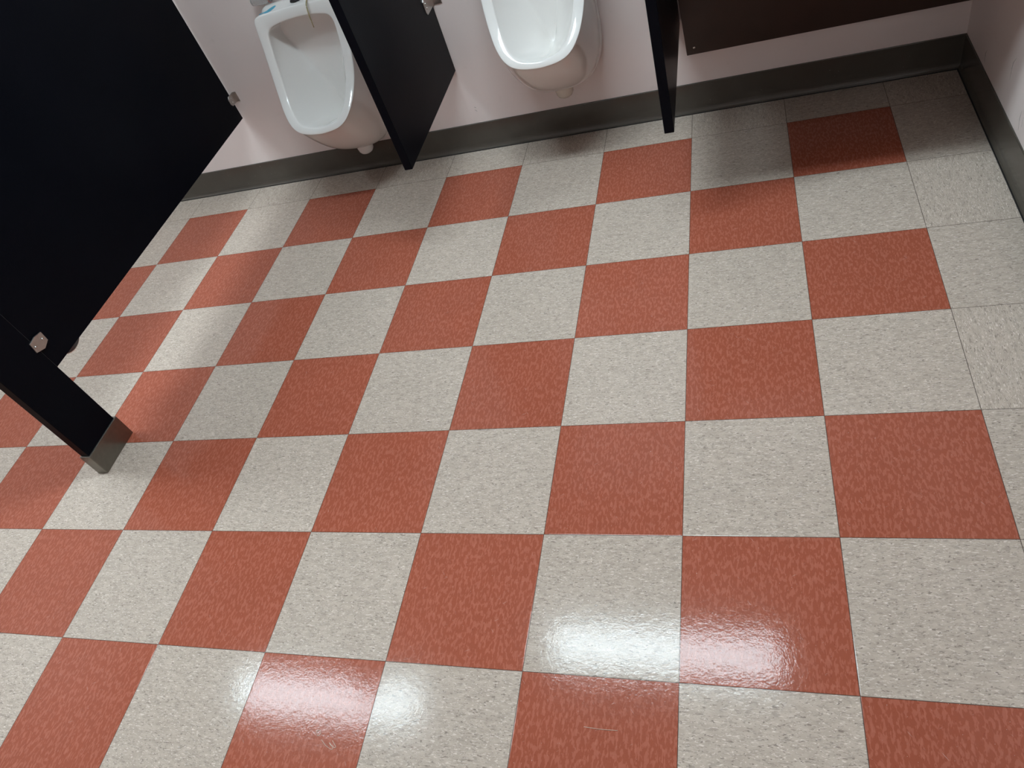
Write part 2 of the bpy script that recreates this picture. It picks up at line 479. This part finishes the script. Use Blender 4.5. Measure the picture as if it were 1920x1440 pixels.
def interp(tab, v):
    if v >= tab[0][0]: return tab[0][1]
    for (a, ya), (b, yb) in zip(tab, tab[1:]):
        if v >= b:
            f = (a - v) / (a - b); return ya + (yb - ya) * f
    return tab[-1][1]
RIM_Y = [(.70, 1.600), (.66, 1.592), (.60, 1.572), (.51, 1.533), (.45, 1.498), (.41, 1.462), (.37, 1.421), (.345, 1.398), (.325, 1.386), (.30, 1.38)]
N = 30
def rim_y(z):                       # smoothed rim profile
    return sum(interp(RIM_Y, z + k * .006) for k in range(-4, 5)) / 9
def loop_from(half):
    h = smooth_pts([(p[0], 0, p[1]) for p in half], N)        # from top centre down the +x side to the bottom centre
    L = [(p.x, p.z) for p in h]
    return L + [(-x, z) for x, z in L[-2:0:-1]]
BACK = loop_from([(0, .690), (.08, .690), (.140, .689), (.160, .680), (.165, .655), (.165, .55), (.165, .40), (.163, .29), (.150, .222), (.122, .165), (.085, .132), (.045, .121), (0, .119)])
RIMO = loop_from([(0, .686), (.08, .684), (.148, .681), (.163, .676), (.1685, .660), (.168, .60), (.166, .52), (.157, .45), (.136, .39), (.103, .350), (.06, .333), (0, .327)])
RIMI = loop_from([(0, .651), (.06, .648), (.103, .641), (.1215, .632), (.1295, .612), (.131, .56), (.1295, .52), (.1215, .45), (.104, .397), (.076, .362), (.04, .349), (0, .345)])
SPINE = loop_from([(0, .636), (.07, .635), (.108, .626), (.118, .606), (.104, .560), (.080, .510), (.055, .455), (.036, .405), (.024, .36), (.015, .32), (.008, .295), (0, .285)])

def urinal_mesh(cx, dz):
    bm = bmesh.new()
    def ring(pts): return [bm.verts.new((cx + x, y, z + dz)) for x, y, z in pts]
    ry = rim_y
    loops = []
    loops.append([(x, WALL_Y - .0005, z) for x, z in BACK])
    loops.append([(x, WALL_Y - .028, z) for x, z in BACK])
    # step from the wall flange to the hull, only on the lower half
    def hull(f):
        out = []
        for (xb, zb), (xr, zr) in zip(BACK, RIMO):
            yb = WALL_Y - .034; yr = ry(zr) + .010
            low = max(0, min(1, (.60 - zr) / .22)); low = low * low * (3 - 2 * low)
            ins = .010 * low * (1 - f)
            x = xb + (xr - xb) * f; z = zb + (zr - zb) * f ** (1 + .28 * low)
            n = math.hypot(x, z - .42) or 1
            x -= ins * x / n; z -= ins * (z - .42) / n
            bul = .026 * math.sin(math.pi * f) * low
            x += bul * x / n * .4; z += bul * (z - .42) / n
            out.append((x, yb + (yr - yb) * f, z))
        return out
    for f in (0.0, .12, .28, .45, .62, .78, .9, 1.0): loops.append(hull(f))
    loops.append([(x * .996, ry(z) + .003, z if z > .5 else z + .001) for x, z in RIMO])
    def off(A, B, f, dy):
        out = []
        for (xa, za), (xb, zb) in zip(A, B):
            x = xa + (xb - xa) * f; z = za + (zb - za) * f
            out.append((x, ry(za) + (ry(zb) - ry(za)) * f + dy, z))
        return out
    loops.append(off(RIMO, RIMI, .07, 0))
    loops.append(off(RIMO, RIMI, .5, -.0015))
    loops.append(off(RIMO, RIMI, .92, 0))
    loops.append(off(RIMO, RIMI, 1.0, .0025))
    loops.append(off(RIMO, RIMI, 1.02, .010))
    for u in (.18, .34, .5, .66, .80, .92, 1.0):
        out = []
        for (xi, zi), (xs, zs) in zip(RIMI, SPINE):
            yi = ry(zi) + .012
            low = max(0, min(1, (.52 - zi) / .16)); low = low * low * (3 - 2 * low)
            x = xi + (xs - xi) * u
            ez = u if zi > .45 else u ** (1 + .5 * low)
            z = zi + (zs - zi) * ez - .022 * math.sin(math.pi * min(1, u * 1.05)) * low
            y = yi + (1.658 - yi) * (u * (1 - .25 * low) + math.sin(u * math.pi / 2) * .25 * low)
            out.append((x, y, z))
        loops.append(out)
    rings = [ring(l) for l in loops]
    n = len(rings[0])
    for A, B in zip(rings, rings[1:]):
        for k in range(n): bm.faces.new((A[k], A[(k + 1) % n], B[(k + 1) % n], B[k]))
    bm.faces.new(rings[0][::-1])
    c = bm.verts.new((cx, 1.660, .47 + dz))
    for k in range(n): bm.faces.new((rings[-1][k], rings[-1][(k + 1) % n], c))
    return bm

def urinal(cx, dz, label, tint):
    t = empty('urinal', (cx, WALL_Y, .136 + dz), label, 'urinal', 'white wall-hung urinals')
    b = link('bowl', urinal_mesh(cx, dz), M_PORC, t, smooth=True)
    sd = b.modifiers.new('sub', 'SUBSURF'); sd.levels = 1; sd.render_levels = 2
    s = bmesh.new()
    lathe_z(s, (cx + .004, 1.622, .106 + dz), [(.006, 0), (.017, .002), (.025, .007), (.030, .016), (.0315, .028), (.034, .040), (.038, .052)])
    link('outlet_boss', s, tint, t, smooth=True)
    s = bmesh.new()
    lathe_z(s, (cx + .002, 1.590, .262 + dz), [(.004, .004), (.018, .0042), (.022, .003), (.023, 0)], 20)
    link('drain_strainer', s, M_CHROME, t, smooth=True)
    return t
U1X, U2X, U2Z = -1.545, -0.722, 0.075
u1 = urinal(U1X, 0.0, 'left white urinal, lower mounted, blue mark on its top ledge', M_PORC)
u2 = urinal(U2X, U2Z, 'right white urinal in the middle between two dark screens', M_OUTLET)

def flush_valve(cx, dz, label):
    z = .690 + dz; y = 1.640
    t = empty('flush_valve', (cx, y, z), label, 'flush valve', 'chrome flush valves above the urinals')
    s = bmesh.new(); lathe_z(s, (cx, y, z - .001), [(.024, 0), (.024, .004), (.019, .006), (.019, .022), (.015, .024)], 8)
    link('spud_nut', s, M_DARKHOLE if dz == 0 else M_CHROME, t, bevel=.001)
    s = bmesh.new(); tube(s, [(cx, y, z + .02), (cx, y, z + .24)], .0125, 20); link('flush_pipe', s, M_CHROME, t, smooth=True)
    s = bmesh.new(); lathe_z(s, (cx, y, z + .235), [(.018, 0), (.022, .01), (.022, .05), (.034, .06), (.036, .085), (.034, .10), (.024, .108), (.008, .112)]); link('valve_body', s, M_CHROME, t, smooth=True)
    s = bmesh.new(); tube(s, [(cx + .02, y, z + .29), (cx + .12, y, z + .29)], .014, 16); tube(s, [(cx + .12, y, z + .29), (cx + .12, WALL_Y, z + .29)], .014, 16); link('supply_pipe', s, M_CHROME, t, smooth=True)
    s = bmesh.new(); tube(s, [(cx, y - .02, z + .27), (cx, y - .085, z + .262)], [.007, .010], 12); link('handle', s, M_CHROME, t, smooth=True)
    return t
flush_valve(U1X, 0, 'chrome flush valve rising from the ledge of the left urinal')
flush_valve(U2X, U2Z, 'chrome flush valve rising from the ledge of the right urinal')

# blue film mark on the left urinal's ledge
bp = [(-1.688, 1.596), (-1.672, 1.602), (-1.664, 1.597), (-1.652, 1.597), (-1.641, 1.604), (-1.633, 1.615), (-1.630, 1.628), (-1.634, 1.633), (-1.643, 1.630), (-1.654, 1.621), (-1.662, 1.611), (-1.672, 1.606), (-1.686, 1.602)]
s = prism([(x + .004, y + .006) for x, y in bp], 'z', .0004, .0012)
for v in s.verts:                   # the ledge falls slightly towards its front edge
    v.co.z += .690 - .0085 * max(0, min(1, (1.656 - v.co.y) / .056))
tag(link('blue_sticker', s, M_BLUE), 'blue leaf-shaped patch on the ledge of the left urinal', 'sticker')

# cloudy plastic piece lying at the back of the ledge
pc = empty('plastic_container', (-1.70, 1.658, .691), 'cloudy plastic item with a red edge on the left urinal ledge, by the wall', 'container')
s = bmesh.new()
tube(s, [(-1.728, 1.667, .709), (-1.724, 1.667, .709), (-1.70, 1.667, .709), (-1.665, 1.667, .709), (-1.652, 1.667, .709)], [.008, .014, .0165, .0165, .015], 24)
link('body', s, M_CLEAR, pc, smooth=True)
s = bmesh.new()
rg = [(-1.655, 1.667 + .0160 * math.cos(a), .7090 + .0160 * math.sin(a)) for a in [2 * math.pi * k / 32 for k in range(33)]]
tube(s, rg, .0012, 6); link('red_rim', s, M_RED, pc, smooth=True)

# clear strap hanging over the ledge of the left urinal
s = bmesh.new()
pts = smooth_pts([(-1.486, 1.640, .6965), (-1.487, 1.612, .6925), (-1.488, 1.597, .689), (-1.489, 1.586, .680), (-1.491, 1.583, .665), (-1.493, 1.582, .650), (-1.496, 1.5845, .632), (-1.500, 1.588, .608)], 28)
for p in pts: pass
tube(s, pts, [.0023] * 22 + [.0018] * 6, 8)
tag(link('deodorizer_strap', s, M_STRAP, smooth=True), 'yellowed clear strap hanging over the front rim of the left urinal', 'strap')

# ------------------------------------------------------------------ vanity counter with its brown knee panel
van = empty('vanity_counter', (0.12, 1.40, 0.86), 'wall-hung vanity counter with a sloping dark brown panel below, in the right corner', 'counter')
VX0, VX1 = -0.298, WALL_X - .001
link('countertop', bx(VX0 - .005, VX1, 1.070, WALL_Y - .001, .83, .865), M_COUNTER, van, bevel=.004)
link('backsplash', bx(VX0 - .005, VX1, WALL_Y - .02, WALL_Y - .001, .865, .96), M_COUNTER, van, bevel=.002)
link('front_apron', bx(VX0, VX1, 1.078, 1.098, .70, .83), M_BROWN, van, bevel=.001)
yb, zb, yt, zt = WALL_Y - .050, .232, 1.345, .83
dx = .016
kp = link('knee_panel', prism([(yb, zb), (yb + .018, zb + .004), (yt + .018, zt), (yt, zt)], 'x', VX0, VX1), M_BROWN, van, bevel=.001)
def on_panel(x, f):
    return Vector((x, yb + (yt - yb) * f, zb + (zt - zb) * f))
nv = Vector((0, -(zt - zb), (yt - yb))).normalized()
for x, f in ((VX0 + .026, .050), (VX1 - .03, .050), (VX0 + .026, .92), (VX1 - .03, .92)):
    c = on_panel(x, f); s = bmesh.new()
    tube(s, [c - nv * .001, c + nv * .0015, c + nv * .003], [.0050, .0045, .0022], 12)
    link('screw', s, M_SCREW, kp, smooth=True).matrix_parent_inverse = Matrix.Identity(4)

# ------------------------------------------------------------------ fibres on the floor
def fibre(pts, label, r=.00045):
    o = link('hair', tube(bmesh.new(), smooth_pts([(x, y, .0006 + .0004 * (k % 2)) for k, (x, y) in enumerate(pts)], 36), r, 5), M_HAIR, smooth=True)
    tag(o, label, 'hair')
fibre([(-1.0204, -.4614), (-1.0248, -.4567), (-1.0214, -.4523), (-1.0154, -.4548), (-1.0156, -.4609), (-1.0209, -.4635)],
      'tiny curled loop of pale hair on the glossy red tile at the lower left')
fibre([(-1.0086, -.4694), (-.9949, -.4791), (-.981, -.4847), (-.9765, -.4823), (-.9899, -.4727), (-.9815, -.4788), (-.971, -.4808), (-.9827, -.469)],
      'zigzag pale hair just right of the tiny loop on the lower left red tile')
fibre([(-.4748, -.3971), (-.4417, -.3987), (-.4123, -.3979)], 'short straight pale hair on the red tile at the bottom centre')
------------------------------------------------------------------------
** PROBLEM TO WORK ON **
Leave out the pictures, then repeat the listing above exactly from its first line to the line with "(.008, .295), (0, .285)])", inclusive.

** SOLUTION TO THE EXERCISE **
Write part 2 of the bpy script that recreates this picture. It picks up at line 479. This part finishes the script. Use Blender 4.5. Measure the picture as if it were 1920x1440 pixels.
def interp(tab, v):
    if v >= tab[0][0]: return tab[0][1]
    for (a, ya), (b, yb) in zip(tab, tab[1:]):
        if v >= b:
            f = (a - v) / (a - b); return ya + (yb - ya) * f
    return tab[-1][1]
RIM_Y = [(.70, 1.600), (.66, 1.592), (.60, 1.572), (.51, 1.533), (.45, 1.498), (.41, 1.462), (.37, 1.421), (.345, 1.398), (.325, 1.386), (.30, 1.38)]
N = 30
def rim_y(z):                       # smoothed rim profile
    return sum(interp(RIM_Y, z + k * .006) for k in range(-4, 5)) / 9
def loop_from(half):
    h = smooth_pts([(p[0], 0, p[1]) for p in half], N)        # from top centre down the +x side to the bottom centre
    L = [(p.x, p.z) for p in h]
    return L + [(-x, z) for x, z in L[-2:0:-1]]
BACK = loop_from([(0, .690), (.08, .690), (.140, .689), (.160, .680), (.165, .655), (.165, .55), (.165, .40), (.163, .29), (.150, .222), (.122, .165), (.085, .132), (.045, .121), (0, .119)])
RIMO = loop_from([(0, .686), (.08, .684), (.148, .681), (.163, .676), (.1685, .660), (.168, .60), (.166, .52), (.157, .45), (.136, .39), (.103, .350), (.06, .333), (0, .327)])
RIMI = loop_from([(0, .651), (.06, .648), (.103, .641), (.1215, .632), (.1295, .612), (.131, .56), (.1295, .52), (.1215, .45), (.104, .397), (.076, .362), (.04, .349), (0, .345)])
SPINE = loop_from([(0, .636), (.07, .635), (.108, .626), (.118, .606), (.104, .560), (.080, .510), (.055, .455), (.036, .405), (.024, .36), (.015, .32), (.008, .295), (0, .285)])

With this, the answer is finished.